Task goal: Pictures don't belong in the copy; print all the records exactly.

Scripts that build scenes

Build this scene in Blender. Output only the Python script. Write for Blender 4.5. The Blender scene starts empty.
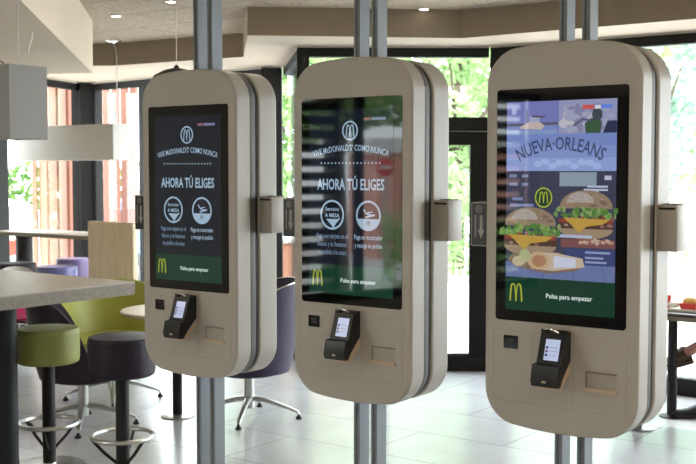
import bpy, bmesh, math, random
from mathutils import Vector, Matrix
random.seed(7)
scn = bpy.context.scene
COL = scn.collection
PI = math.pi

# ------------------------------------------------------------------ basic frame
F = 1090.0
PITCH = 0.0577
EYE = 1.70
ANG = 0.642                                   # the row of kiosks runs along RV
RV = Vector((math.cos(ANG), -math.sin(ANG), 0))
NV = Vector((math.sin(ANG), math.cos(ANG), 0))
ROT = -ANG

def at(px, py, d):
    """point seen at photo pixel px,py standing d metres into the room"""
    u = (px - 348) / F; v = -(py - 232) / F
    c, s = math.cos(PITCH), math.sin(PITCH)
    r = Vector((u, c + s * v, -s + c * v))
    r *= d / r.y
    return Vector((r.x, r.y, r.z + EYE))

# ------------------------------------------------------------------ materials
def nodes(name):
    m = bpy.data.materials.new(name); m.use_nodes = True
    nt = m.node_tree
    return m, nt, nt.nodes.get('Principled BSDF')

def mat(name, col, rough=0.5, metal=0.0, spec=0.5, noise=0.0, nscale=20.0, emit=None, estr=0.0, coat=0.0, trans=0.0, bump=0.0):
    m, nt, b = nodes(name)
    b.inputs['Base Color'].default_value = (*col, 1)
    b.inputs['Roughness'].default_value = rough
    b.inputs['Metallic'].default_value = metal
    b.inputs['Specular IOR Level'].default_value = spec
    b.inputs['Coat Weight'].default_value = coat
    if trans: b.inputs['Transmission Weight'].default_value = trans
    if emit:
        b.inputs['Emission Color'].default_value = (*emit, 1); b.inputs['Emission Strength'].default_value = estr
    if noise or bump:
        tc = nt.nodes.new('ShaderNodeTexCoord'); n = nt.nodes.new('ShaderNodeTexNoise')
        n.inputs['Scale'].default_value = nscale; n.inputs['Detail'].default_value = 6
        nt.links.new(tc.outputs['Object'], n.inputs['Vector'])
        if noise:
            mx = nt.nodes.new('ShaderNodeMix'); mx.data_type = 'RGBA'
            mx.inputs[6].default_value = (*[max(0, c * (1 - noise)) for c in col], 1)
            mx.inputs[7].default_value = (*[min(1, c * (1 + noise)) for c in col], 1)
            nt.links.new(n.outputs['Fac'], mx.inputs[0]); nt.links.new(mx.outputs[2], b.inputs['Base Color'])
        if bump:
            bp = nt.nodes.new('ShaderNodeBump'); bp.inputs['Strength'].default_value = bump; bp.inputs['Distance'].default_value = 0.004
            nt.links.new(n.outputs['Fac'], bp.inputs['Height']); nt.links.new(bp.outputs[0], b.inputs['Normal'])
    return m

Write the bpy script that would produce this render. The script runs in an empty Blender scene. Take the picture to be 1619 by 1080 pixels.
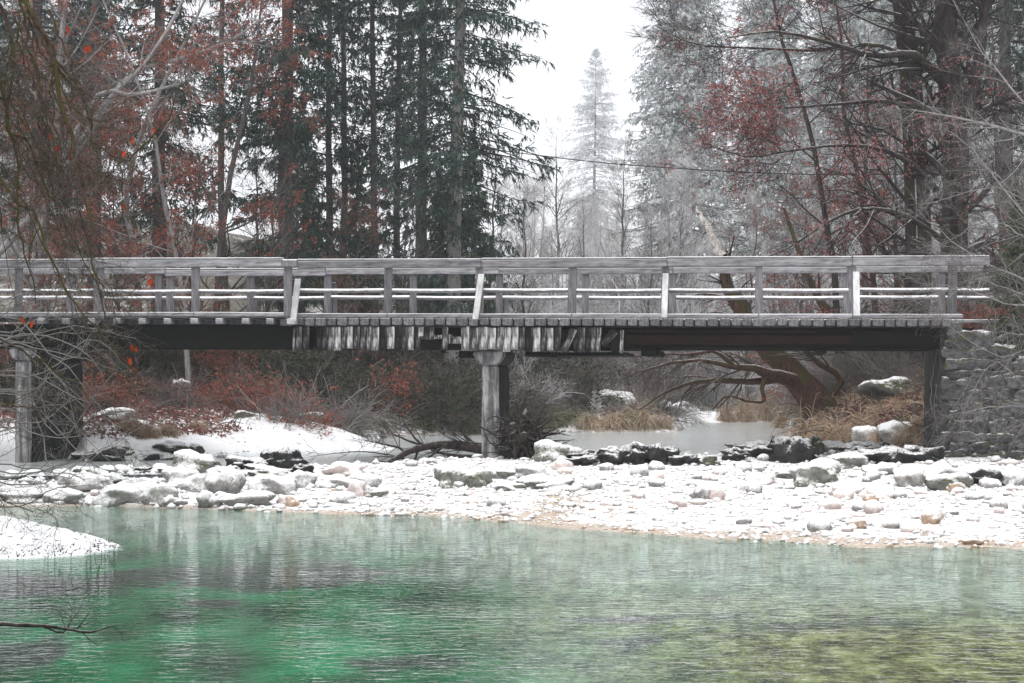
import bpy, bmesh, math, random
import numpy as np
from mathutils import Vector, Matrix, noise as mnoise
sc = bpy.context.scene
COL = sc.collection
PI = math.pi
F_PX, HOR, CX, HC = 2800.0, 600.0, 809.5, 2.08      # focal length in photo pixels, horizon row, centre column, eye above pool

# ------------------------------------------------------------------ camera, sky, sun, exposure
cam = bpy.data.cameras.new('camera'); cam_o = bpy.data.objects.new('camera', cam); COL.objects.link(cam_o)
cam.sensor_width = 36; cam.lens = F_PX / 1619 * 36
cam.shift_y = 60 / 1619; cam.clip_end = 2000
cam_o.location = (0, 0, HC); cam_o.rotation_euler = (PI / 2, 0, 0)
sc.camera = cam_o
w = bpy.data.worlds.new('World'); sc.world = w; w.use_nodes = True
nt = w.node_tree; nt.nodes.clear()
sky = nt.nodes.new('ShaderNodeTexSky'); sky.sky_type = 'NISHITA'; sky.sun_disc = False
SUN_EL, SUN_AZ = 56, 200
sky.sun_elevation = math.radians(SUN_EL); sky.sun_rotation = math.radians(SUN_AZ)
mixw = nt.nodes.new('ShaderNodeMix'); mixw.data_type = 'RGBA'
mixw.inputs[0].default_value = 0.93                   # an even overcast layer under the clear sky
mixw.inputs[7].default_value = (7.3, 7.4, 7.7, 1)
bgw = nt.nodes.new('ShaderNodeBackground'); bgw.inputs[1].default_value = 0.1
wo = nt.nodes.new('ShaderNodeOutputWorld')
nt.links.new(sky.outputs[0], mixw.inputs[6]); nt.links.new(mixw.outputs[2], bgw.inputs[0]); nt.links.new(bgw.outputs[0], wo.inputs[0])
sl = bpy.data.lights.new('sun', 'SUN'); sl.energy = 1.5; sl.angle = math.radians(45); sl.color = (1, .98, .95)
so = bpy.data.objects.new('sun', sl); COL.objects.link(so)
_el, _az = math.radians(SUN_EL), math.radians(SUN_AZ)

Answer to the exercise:
Build this scene in Blender. Output only the Python script. Write for Blender 4.5. The Blender scene starts empty.
import bpy, bmesh, math, random
from mathutils import Vector, Matrix
random.seed(7)
scn = bpy.context.scene
COL = scn.collection
PI = math.pi

# ------------------------------------------------------------------ basic frame
F = 1090.0
PITCH = 0.0577
EYE = 1.70
ANG = 0.642                                   # the row of kiosks runs along RV
RV = Vector((math.cos(ANG), -math.sin(ANG), 0))
NV = Vector((math.sin(ANG), math.cos(ANG), 0))
ROT = -ANG

def at(px, py, d):
    """point seen at photo pixel px,py standing d metres into the room"""
    u = (px - 348) / F; v = -(py - 232) / F
    c, s = math.cos(PITCH), math.sin(PITCH)
    r = Vector((u, c + s * v, -s + c * v))
    r *= d / r.y
    return Vector((r.x, r.y, r.z + EYE))

# ------------------------------------------------------------------ materials
def nodes(name):
    m = bpy.data.materials.new(name); m.use_nodes = True
    nt = m.node_tree
    return m, nt, nt.nodes.get('Principled BSDF')

def mat(name, col, rough=0.5, metal=0.0, spec=0.5, noise=0.0, nscale=20.0, emit=None, estr=0.0, coat=0.0, trans=0.0, bump=0.0):
    m, nt, b = nodes(name)
    b.inputs['Base Color'].default_value = (*col, 1)
    b.inputs['Roughness'].default_value = rough
    b.inputs['Metallic'].default_value = metal
    b.inputs['Specular IOR Level'].default_value = spec
    b.inputs['Coat Weight'].default_value = coat
    if trans: b.inputs['Transmission Weight'].default_value = trans
    if emit:
        b.inputs['Emission Color'].default_value = (*emit, 1); b.inputs['Emission Strength'].default_value = estr
    if noise or bump:
        tc = nt.nodes.new('ShaderNodeTexCoord'); n = nt.nodes.new('ShaderNodeTexNoise')
        n.inputs['Scale'].default_value = nscale; n.inputs['Detail'].default_value = 6
        nt.links.new(tc.outputs['Object'], n.inputs['Vector'])
        if noise:
            mx = nt.nodes.new('ShaderNodeMix'); mx.data_type = 'RGBA'
            mx.inputs[6].default_value = (*[max(0, c * (1 - noise)) for c in col], 1)
            mx.inputs[7].default_value = (*[min(1, c * (1 + noise)) for c in col], 1)
            nt.links.new(n.outputs['Fac'], mx.inputs[0]); nt.links.new(mx.outputs[2], b.inputs['Base Color'])
        if bump:
            bp = nt.nodes.new('ShaderNodeBump'); bp.inputs['Strength'].default_value = bump; bp.inputs['Distance'].default_value = 0.004
            nt.links.new(n.outputs['Fac'], bp.inputs['Height']); nt.links.new(bp.outputs[0], b.inputs['Normal'])
    return m

Write the bpy script that would produce this render. The script runs in an empty Blender scene. Take the picture to be 1619 by 1080 pixels.
import bpy, bmesh, math, random
import numpy as np
from mathutils import Vector, Matrix, noise as mnoise
sc = bpy.context.scene
COL = sc.collection
PI = math.pi
F_PX, HOR, CX, HC = 2800.0, 600.0, 809.5, 2.08      # focal length in photo pixels, horizon row, centre column, eye above pool

# ------------------------------------------------------------------ camera, sky, sun, exposure
cam = bpy.data.cameras.new('camera'); cam_o = bpy.data.objects.new('camera', cam); COL.objects.link(cam_o)
cam.sensor_width = 36; cam.lens = F_PX / 1619 * 36
cam.shift_y = 60 / 1619; cam.clip_end = 2000
cam_o.location = (0, 0, HC); cam_o.rotation_euler = (PI / 2, 0, 0)
sc.camera = cam_o
w = bpy.data.worlds.new('World'); sc.world = w; w.use_nodes = True
nt = w.node_tree; nt.nodes.clear()
sky = nt.nodes.new('ShaderNodeTexSky'); sky.sky_type = 'NISHITA'; sky.sun_disc = False
SUN_EL, SUN_AZ = 56, 200
sky.sun_elevation = math.radians(SUN_EL); sky.sun_rotation = math.radians(SUN_AZ)
mixw = nt.nodes.new('ShaderNodeMix'); mixw.data_type = 'RGBA'
mixw.inputs[0].default_value = 0.93                   # an even overcast layer under the clear sky
mixw.inputs[7].default_value = (7.3, 7.4, 7.7, 1)
bgw = nt.nodes.new('ShaderNodeBackground'); bgw.inputs[1].default_value = 0.1
wo = nt.nodes.new('ShaderNodeOutputWorld')
nt.links.new(sky.outputs[0], mixw.inputs[6]); nt.links.new(mixw.outputs[2], bgw.inputs[0]); nt.links.new(bgw.outputs[0], wo.inputs[0])
sl = bpy.data.lights.new('sun', 'SUN'); sl.energy = 1.5; sl.angle = math.radians(45); sl.color = (1, .98, .95)
so = bpy.data.objects.new('sun', sl); COL.objects.link(so)
_el, _az = math.radians(SUN_EL), math.radians(SUN_AZ)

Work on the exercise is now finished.